== Written problem ==
Begin with the line that contains "o = link('ground', me, 'ground', smooth=True);", end with the line that contains "build_ground()", and extract exactly that stretch of lines.
+++ Input rows
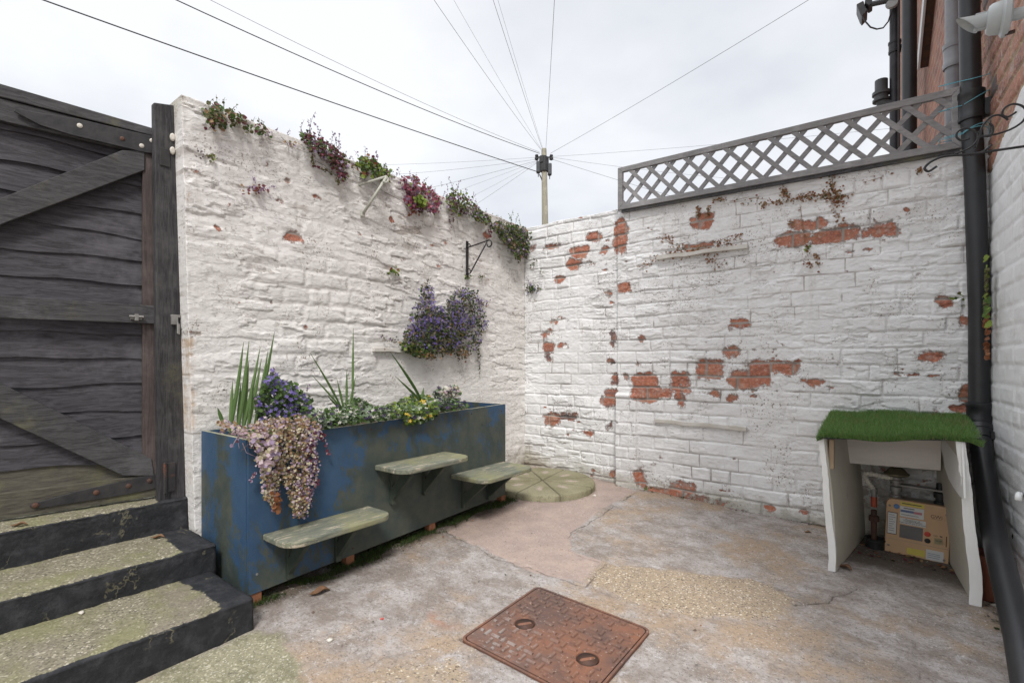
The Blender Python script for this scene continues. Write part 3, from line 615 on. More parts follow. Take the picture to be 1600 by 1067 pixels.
    for k, v in dict(pink=pink, pebble=peb, moss=moss, crack=crack, dirt=dirt, rust=rust).items(): fattr(me, k, v)
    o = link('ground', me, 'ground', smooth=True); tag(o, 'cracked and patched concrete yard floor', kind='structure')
build_ground()

# ---------------------------------------------------------------- house on the right
def build_house():
    t = empty('brick_house', (HO.x, HO.y, gz(.4, 3.9)), 'tall brick house on the right, its lower wall painted white', 'house')
    us = np.arange(-2.7, .16, .009)
    zt = lambda u: 3.5 + u * 0
    wall_mesh('painted_wall', HO + Vector((0, 0, 0)), HU, HN, us, zt, -.35, .0095, house_height, .25, ['wall_house', 'wall_house'], t)['label'] = 'near wall, white paint below and bare brick above'
    mb = MB(); a = HO + HU * .16 + HN * .012; b = HO + HU * 8.6 + HN * .012
    q = lambda p, z: Vector((p.x, p.y, z)); dp = -HN * 3
    mb.hexa([q(a, -.3), q(b, -.3), q(b, 9), q(a, 9)], [q(a + dp, -.3), q(b + dp, -.3), q(b + dp, 9), q(a + dp, 9)])
    me = mb.mesh('brick_wall'); uv = me.uv_layers.new(name='UVMap')
    for p in me.polygons:
        for li in p.loop_indices:
            v = me.vertices[me.loops[li].vertex_index].co; d = (v - HO)
            uv.data[li].uv = (d.dot(HU) + .37 * d.dot(HN), v.z)
    link('brick_wall', me, 'brick_far', t)
    mb = MB(); a = HO - HU * 2.7 - HN * .0; b = HO + HU * .159
    mb.hexa([q(a + HN * .012, 3.5), q(b + HN * .012, 3.5), q(b + HN * .012, 9), q(a + HN * .012, 9)], [q(a + dp, 3.5), q(b + dp, 3.5), q(b + dp, 9), q(a + dp, 9)])
    me = mb.mesh('upper_wall'); uv = me.uv_layers.new(name='UVMap')
    for p in me.polygons:
        for li in p.loop_indices:
            v = me.vertices[me.loops[li].vertex_index].co; d = (v - HO); uv.data[li].uv = (d.dot(HU) + .37 * d.dot(HN), v.z)
    link('upper_wall', me, 'brick_far', t)
    # sloping boxed board: white edge, dark underside
    w = MB(); A0 = hp(1453, 104, .0); B0 = hp(1471, -60, .0); dn = Vector((0, 0, 1)).cross(HN) * .0
    f = lambda p_, o, dz: p_ + HN * o + Vector((0, 0, dz))
    w.hexa([f(A0, -.01, 0), f(B0, -.01, 0), f(B0, .075, 0), f(A0, .075, 0)], [f(A0, -.01, .14), f(B0, -.01, .14), f(B0, .075, .14), f(A0, .075, .14)])
    s = w.out('bargeboard', 'rusty', t, bevel=.004)
    w = MB(); w.hexa([f(A0, .077, -.012), f(B0, .077, -.012), f(B0, .097, -.012), f(A0, .097, -.012)], [f(A0, .077, .15), f(B0, .077, .15), f(B0, .097, .15), f(A0, .097, .15)])
    w.out('trim', 'roofline', s, bevel=.003)
build_house()
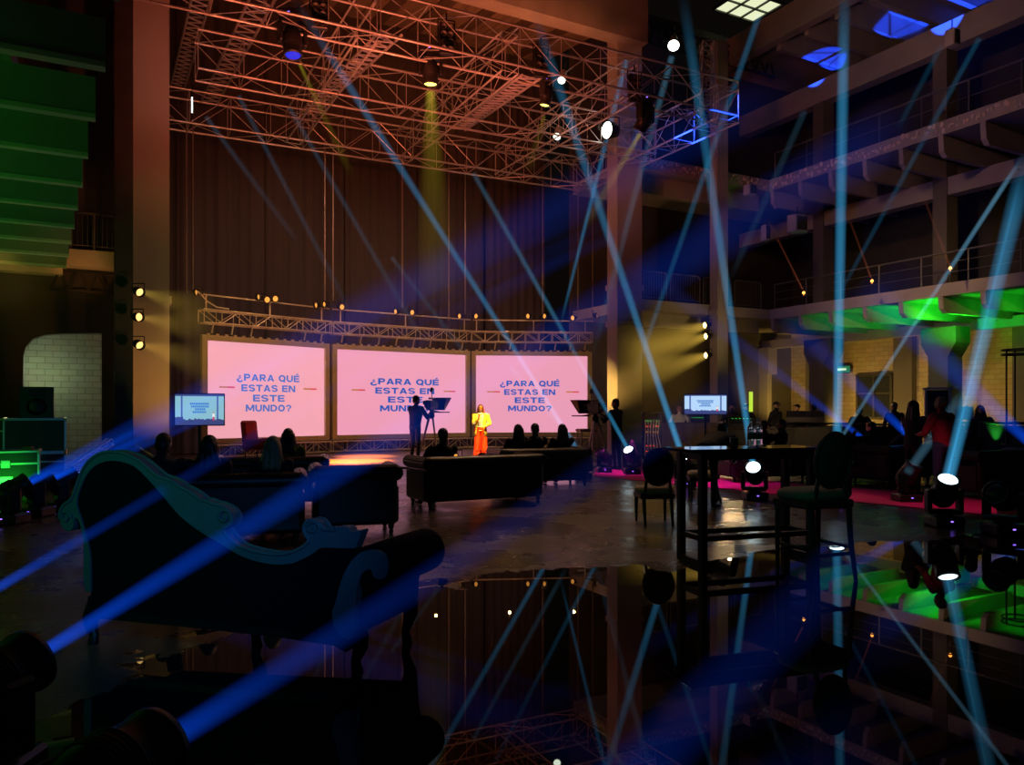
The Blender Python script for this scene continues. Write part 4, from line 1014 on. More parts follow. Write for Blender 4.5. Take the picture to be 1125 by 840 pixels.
for i in range(6):
    for j in range(6): vs.append((i*.02-.05,j*.016-.04,.006+rr.uniform(0,.02)))
m.add(vs,[(i*6+j,(i+1)*6+j,(i+1)*6+j+1,i*6+j+1) for i in range(5) for j in range(5)],True); m.add([(v[0],v[1],v[2]-.004) for v in vs],[(i*6+j,i*6+j+1,(i+1)*6+j+1,(i+1)*6+j) for i in range(5) for j in range(5)],True)
part('sheet',m,M['paper'],t)

def louis(label,loc,rz,seat_h,wood,cloth,backcloth,stool=False,group=None,w=.46):
    """oval-back chair facing local +Y"""
    t=thing('bar_stool' if stool else 'dining_chair',label,'bar stool' if stool else 'chair',loc,rz,group); d=.44; h=seat_h
    m=MB(); m.box((0,0,h-.085),(w,d,.07),None,.015); part('seat_frame',m,M[wood],t)
    m=MB(); 
    vs=[];n=28
    for z,k in ((h-.05,1.0),(h-.01,1.03),(h+.02,.98),(h+.04,.80),(h+.047,.4)):
        for i in range(n):
            a=2*PI*i/n; cx,sx=math.cos(a),math.sin(a); e=.45
            vs.append((w/2*k*math.copysign(abs(cx)**e,cx),d/2*k*math.copysign(abs(sx)**e,sx),z))
    m.add(vs,[(i*n+j,i*n+(j+1)%n,(i+1)*n+(j+1)%n,(i+1)*n+j) for i in range(4) for j in range(n)]+[tuple(range(n-1,-1,-1)),tuple(range(4*n,5*n))],True); part('seat',m,M[cloth],t)
    bz=h+.30; tilt=.10
    def B(x,z,y=0): return V3((x,-d/2+.01-tilt*(z-h)+y,z))
    rx,rz_=.195,.235
    m=MB(); m.tube([B(rx*math.cos(a),bz+rz_*math.sin(a)) for a in [2*PI*i/32 for i in range(33)]],.021,8,False); part('back_frame',m,M[wood],t)
    m=MB(); vs=[];n=28
    for y,k in ((.024,.5),(.018,.86),(0,.95),(-.016,.86),(-.022,.5)):
        for i in range(n): a=2*PI*i/n; vs.append(B(rx*k*math.cos(a),bz+rz_*k*math.sin(a),y))
    m.add(vs,[(i*n+j,i*n+(j+1)%n,(i+1)*n+(j+1)%n,(i+1)*n+j) for i in range(4) for j in range(n)]+[tuple(range(n-1,-1,-1)),tuple(range(4*n,5*n))],True); part('back_panel',m,M[backcloth],t)
    for s in(-1,1):
        m=MB(); m.tube([(s*.165,-d/2+.02,h-.08),B(s*.165,h+.02),B(s*.15,bz-.16)],.019,8); part('back_post',m,M[wood],t)
    for s in(-1,1):
        m=MB(); x=s*(w/2-.035); y=d/2-.035; zt=h-.06
        m.lathe([(.013,0),(.017,.02),(.026,zt*.80),(.021,zt*.83),(.030,zt*.86),(.030,zt*.88),(.024,zt*.90)],10,(x,y,0)); m.box((x,y,zt*.95),(.056,.056,zt*.10),None,.006); part('leg',m,M[wood],t)
        m=MB(); m.tube([(s*(w/2-.05),-d/2+.03,zt),(s*(w/2-.05),-d/2+.0,zt*.5),(s*(w/2-.05),-d/2-.06,0)],[.027,.023,.018],8); part('leg',m,M[wood],t)
    if stool:
        for z in (.24,):
            for a,b in (((-1,1),(1,1)),((-1,-1),(1,-1)),((-1,-1),(-1,1)),((1,-1),(1,1))):
                m=MB(); f=lambda q:(q[0]*(w/2-.045),(d/2-.035) if q[1]>0 else (-d/2-.02),z+(.0 if a[1]==b[1] else .05)); m.bar(f(a),f(b),.016,8); part('stretcher',m,M[wood],t)
    return t
M['greencloth']=mat('dark_green_cloth',(.035,.075,.055),.75,var=.2,scale=50,bump=.1)
louis('tall oval-back bar stool with a beige seat drawn up to the bar table',G(893,6.95),math.radians(22),.76,'oldwood','seatcloth','greencloth',True,w=.54)
louis('black oval-back dining chair seen from behind, left of the bar table',G(718.5,10.25),.06,.46,'darkwood','seatcloth','velvet')
louis('black oval-back chair half hidden by the table legs, beside the person bending forward',G(771,12.7),1.45,.46,'darkwood','seatcloth','velvet')
bp=G(777,11.95)
person('person in black bending far forward behind the bar table',bp,-.72,'stand',1.72,74,hl=(-.14,.66,.70),hr=(.12,.68,.68),head=(0,-12),style='short',vox=.011,wide=1.12)
louis('black oval-back chair half hidden by the bar stool on the far right side',G(925,15.6),2.4,.46,'darkwood','seatcloth','velvet')
# chairs on the stage
t=thing('armchair','red upholstered armchair standing in front of the left screen','armchair',G(288,21.8,.05)-V3((0,0,0)),-.35)
m=MB(); m.box((0,0,.42),(.95,.62,.16),None,.05); part('seat',m,M['redfab'],t)
m=MB(); m.box((-.42,0,.72),(.16,.60,.85),Matrix.Rotation(-.12,3,'Y'),.05); part('backrest',m,M['redfab'],t)
for s in(-1,1):
    m=MB(); m.box((.08,s*.34,.52),(.75,.11,.26),None,.04); part('arm',m,M['redfab'],t)
for x in(-.36,.40):
    for y in(-.25,.25): m=MB(); m.bar((x,y,.36),(x*1.05,y*1.05,0),.022,8,.015); part('leg',m,M['darkwood'],t)
t=thing('bar_chair','beige high chair by the right edge of the right screen','chair',G(645,24.5,.05),.25)
m=MB(); m.box((0,0,.80),(.62,.5,.10),None,.03); part('seat',m,M['beigefab'],t)
m=MB(); m.box((.26,0,1.04),(.10,.46,.50),Matrix.Rotation(.08,3,'Y'),.03); part('backrest',m,M['beigefab'],t)
for x in(-.24,.24):
    for y in(-.2,.2): m=MB(); m.bar((x,y,.76),(x*1.15,y*1.15,0),.022,8,.016); part('leg',m,M['beigefab'],t)
m=MB(); m.tube([(-.26,-.22,.28),(.26,-.22,.28),(.26,.22,.28),(-.26,.22,.28),(-.26,-.22,.28)],.014,6); part('foot_rail',m,M['beigefab'],t)

# ================================================================== STAGE LIGHTS ON THE FLOOR
FH=[(694,523,(571,262),'lens_cyan','moving head on the pink runner beside the folding sign, shooting a thin cyan beam',18.0,1.0),
    (753,534,(676,280),'lens_cyan','moving head behind the bar table\'s left legs, shooting a cyan beam up and left',15.0,1.0),
    (829,549,(806,390),'lens_cyan','moving head on the pink runner, seen below the bar table, beam nearly upright',12.9,1.0),
    (919,556,(924,200),'lens_cyan','moving head hidden behind the bar stool under the upright cyan beam',12.0,1.0),
    (1037,578,(1100,330),'lens_cyan','large moving head at the right end of the pink runner with a strong cyan beam',9.96,1.02),
    (641,507,(502,290),'lens_cyan','moving head tucked behind the rear sofa\'s right end',16.95,1.0),
    (996,552,(1060,430),'lens_off','unlit moving head on the floor left of the person in the maroon shirt',12.6,1.0),
    (1103,588,(1060,520),'lens_off','dark unlit moving head at the right edge beyond the runner',9.3,1.05),
    (664,520,(640,480),'lens_off','dark moving head lying low between rear sofa and pink runner',18.5,.9)]
HEADS={}
for px,py,tg,lens,lb,Y,sc in FH:
    loc=G(px,Y); c=loc+V3((0,0,.42*sc)); tgt=P(tg[0],tg[1],Y-(Y-3)*.22) if lens=='lens_cyan' else P(tg[0],tg[1],Y-.6)
    d=(tgt-c).normalized(); moving_head(lb,loc,d,lens,sc,False,'moving heads on the floor'); HEADS[px]=c+d*.24*sc
for px,py,Y,lb in ((500,502,20.5,'small floor lamp with an amber lens left of the presenter\'s feet'),(531,503,20.0,'small dark floor lamp right in front of the presenter\'s feet'),(556,496,21.5,'small pale floor lamp right of the presenter beside the rear sofa')):
    par(G(px,Y,.20),V3((-.25,.8 if px>520 else -.6,.5)),'lamp_amber' if px==500 else 'lens_off',lb,'small lamps at the stage edge',1.4)
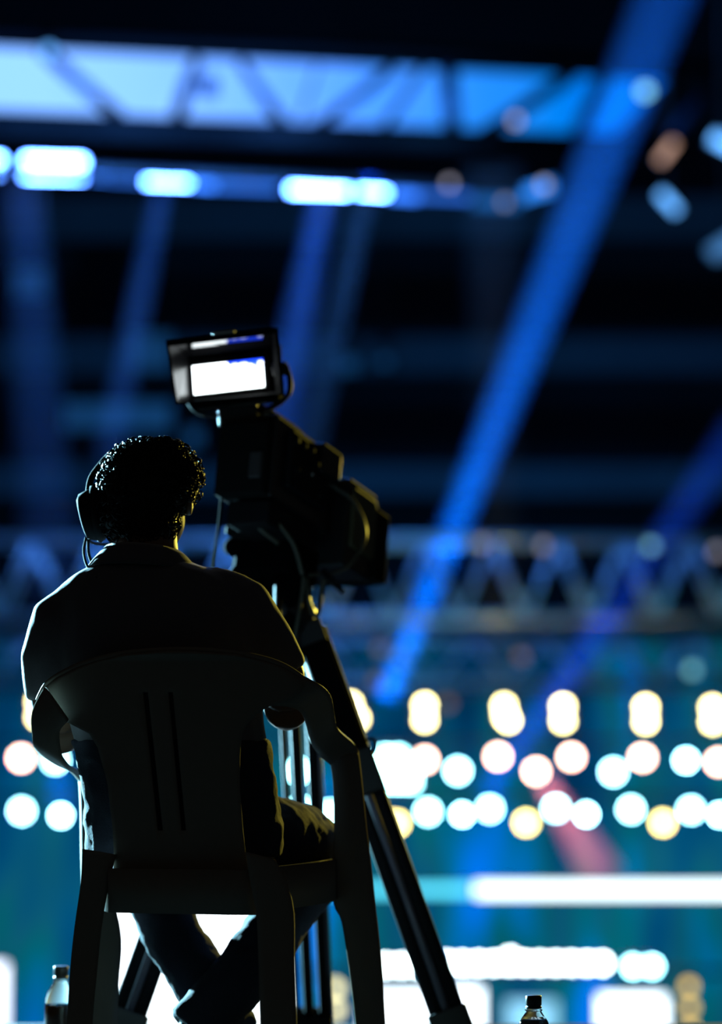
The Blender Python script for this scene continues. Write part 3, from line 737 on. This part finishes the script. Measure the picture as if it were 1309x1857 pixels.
# glowing bars and panels low on the stage
def panel(name, x0, y0, x1, y1, Y, color, stren, lab, cat='screen', frame=True, grp=None):
    a, b = W(x0, y0, Y), W(x1, y1, Y)
    t = thing(name, Vector(((a.x + b.x) / 2, Y, b.z)), lab, cat, grp)
    c = (a + b) / 2; c.y = Y
    add('panel_face', *g_box(geo(), c, b.x - a.x, .04, a.z - b.z), emit('panel_%g_%g_%g_%g' % (*color, stren), color, stren), t, smooth=False)
    add('panel_case', *g_box(geo(), c + Vector((0, .07, 0)), b.x - a.x + .06, .09, a.z - b.z + .06), HOUSING, t, smooth=False)
    return t
panel('light_bar', 862, 1603, 1460, 1625, 29, (.80, .96, 1.0), 3.2, 'long white glowing light bar at the right low on the stage', 'light bar')
panel('light_bar', 600, 1606, 858, 1622, 29, (.10, .75, 1.0), 1.9, 'cyan glowing light bar left of the long white bar', 'light bar')
WH = (.80, .92, 1.0)
panel('led_panel', 205, 1600, 522, 1960, 28.5, WH, 4.0, 'large white glowing screen seen between the chair legs')
panel('led_panel', 660, 1800, 798, 1960, 28, WH, 4.0, 'white glowing screen behind the right tripod leg')
panel('led_panel', 812, 1792, 874, 1960, 28.2, WH, 4.0, 'narrow white glowing screen just right of the tripod leg')
panel('led_panel', 918, 1815, 1010, 1960, 29.0, (.28, .70, 1.0), 1.25, 'pale blue glowing screen behind the right bottle')
panel('led_panel', 1086, 1806, 1208, 1960, 28.3, WH, 4.0, 'white glowing screen with soft corners right of the right bottle')
panel('led_panel', -90, 1748, 8, 1960, 28, (.78, .84, 1.0), 3.2, 'white glowing screen at the left edge of the picture')
pipe(1763, 29.12, 'dark pipe carrying the string of small footlights', -3, 6, .035, -4.45)
fl = [(x, 1747 + (4 if x < 760 else 0) + (6 if x > 1120 else 0)) for x in (672, 700, 728, 756, 784, 812, 840, 868, 896, 924, 952, 980, 1008, 1036, 1064, 1092, 1148, 1182)]
for i, (px, py) in enumerate(fl):
    par_lamp(px, py, 29.0, 'cyan' if px > 1120 else 'white', '%s small footlight from the left in the white string low on the stage' % ORD[i], 'footlights in the white string', 9, 1.0)
par_lamp(925, 1738, 28.9, 'white', 'brighter lamp bulging above the middle of the white footlight string', 'footlights in the white string', 9, .8)
for px, py, lab in ((1249, 1789, 'upper dim gold lamp beside the right white screen'), (1251, 1827, 'middle dim gold lamp beside the right white screen'), (1252, 1866, 'lowest dim gold lamp beside the right white screen')):
    par_lamp(px, py, 28, 'dimgold', lab, 'dim gold lamps', 9)
for px, py, lab in ((607, 1793, 'upper dim cream lamp between the tripod tubes and the chair leg'), (607, 1831, 'lower dim cream lamp between the tripod tubes and the chair leg')):
    par_lamp(px, py, 28, 'dimcream', lab, 'dim cream lamps', 11)
# faint small lights around the upper truss
for px, py, kd, mul, lab in ((1255, 1215, 'cyan', .06, 'faint turquoise lamp under the truss at the right'), (690, 1175, 'dimcream', .12, 'faint cream lamp above the tripod hinge'), (683, 1235, 'dimcream', .12, 'faint cream lamp directly above the first double lamp'),
                             (725, 1195, 'blue', .12, 'soft blue lamp at the foot of the broad beam'), (945, 1190, 'pink', .02, 'faint red lamp below the truss near the middle'), (812, 1275, 'pink', .02, 'faint red lamp between the second and third double lamps'),
                             (875, 985, 'pale', .05, 'pale lamp on the upper truss chord beside the broad beam'), (985, 990, 'pale', .04, 'pale pink lamp on the upper truss chord near the middle'), (1180, 990, 'cyan', .05, 'pale cyan lamp on the upper truss chord where the right beam crosses'), (1300, 1000, 'pale', .04, 'pale pink lamp on the upper truss chord at the right edge')):
    par_lamp(px, py, 28.4, kd, lab, 'faint lamps about the truss', 9, mul * .55, 978 if py < 1050 else 1118)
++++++
== Correct result ==
    o = link('ground', me, 'ground', smooth=True); tag(o, 'cracked and patched concrete yard floor', kind='structure')
build_ground()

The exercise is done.